The NASA publication "Spinoff" lists new commercial applications from shuttle research. Some certainly sound noteworthy -- creation of a miniature heart pump, for example -- but cynics scoff that others are a stretch. Example:
the sports bra made from a material used in shuttle spacesuits that reduces "mammary bounce."
Twenty times in recent years, Congress has voted on scrapping the shuttle- space station program. The year after it survived by only one vote, NASA redeemed it as a vehicle of international cooperation, and a post-Cold War strategy to keep Russian specialists busy doing something besides peddling their expertise to rogue nations. International space station astronaut Col. Daniel Bursch recently touted such cooperation as the space program's significant benefit, adding the Russians wouldn't be so helpful in combating terrorism "had we not had the international space station and been working closely with that country for several years."
But what really gives the space program its cache is the human drama -- the more human, the better. Space flight isn't just for astronauts anymore. Former NASA moonwalker Buzz Aldrin has argued that NASA could make billions selling shuttle seats that otherwise would go empty -- borrowing a trick from the new ubercapitalists of space, the Russians, who put Pizza Hut logos on their rockets and are on the road to giving space travel the commercialized look of a NASCAR race. The Russians have already transported into space a rich entrepreneur from California and another from South Africa.
A 1999 survey by the Space Transportation Association found 64 percent of Americans would be interested in taking a space trip if the spaceships were safe and the cost akin to that of an African safari. By last year, more than 200 people had put down money, some $2 billion in all, to reserve a seat on a future space flight. It's become such a rich guy's perk that even cartoon character Homer Simpson, after making a crank call to NASA complaining about its "boring" launches, won the right to rocket into space in an episode spoofing NASA's "citizen astronaut" plans.
Meanwhile, our best information about space comes from unmanned probes and rover robots, which beamed back striking photos from the planet Uranus and a wealth of data about Mars. These unmanned missions have one other inherent advantage: They are expendable.

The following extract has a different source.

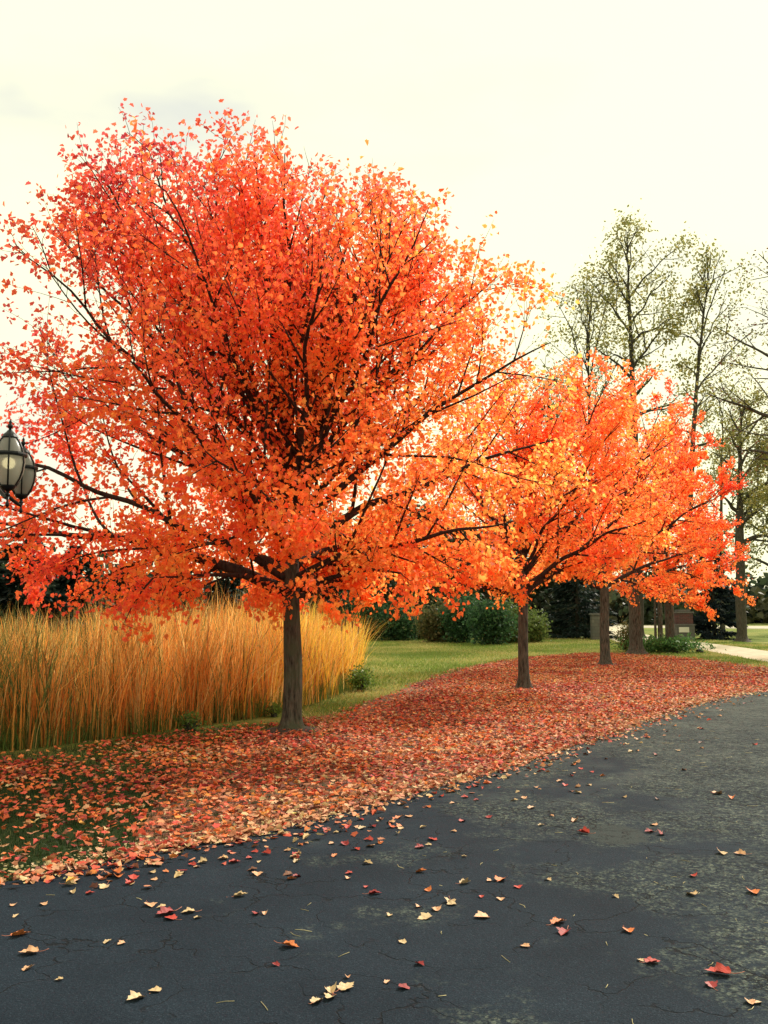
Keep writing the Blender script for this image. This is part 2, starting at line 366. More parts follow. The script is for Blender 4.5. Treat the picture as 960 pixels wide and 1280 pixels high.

It's costly to send humans, and of course you have to be able to get them back down. The risk of catastrophe flying on a commercial airliner is 1 in 2 million. The record of the shuttle, conceived out of 1970s pre-Pentium technology, is 1 in 56. At that rate, a plane would crash every hour at San Francisco International Airport..
NASA critics such as Theodore Postol, professor of science and technology at the Massachusetts Institute of Technology, and Alex Roland, a former NASA historian now at Duke University, contend that NASA has needlessly jeopardized human life and perpetuated a public relations "circus" by using astronauts in missions when robots and unmanned probes could do the job.
NASA acknowledges that it needs real heroes to keep the public engaged. And sometimes humans have made a crucial difference. A Columbia crew fixed a computer hard drive, salvaging data on a pulmonary experiment -- repair work requiring a human touch. And, of course, robots aren't romantic symbols. They don't embody our frontier spirit, or our yearning for the vast unknown. Had Thomas Jefferson had the option, he might have dispatched robots to explore the West. Instead, Lewis and Clark risked their lives and became models of courageous adventure for all time.
Former shuttle program director Byran O'Connor bluntly acknowledged, "When people say safety is our No. 1 priority, I always say if that were true, we would not fly."
This seems an apt time to re-evaluate whether the shuttle program, given its astronomical costs and astronomical risks, is yielding astronomical benefits. It's time to stop being cavalier about the cosmos.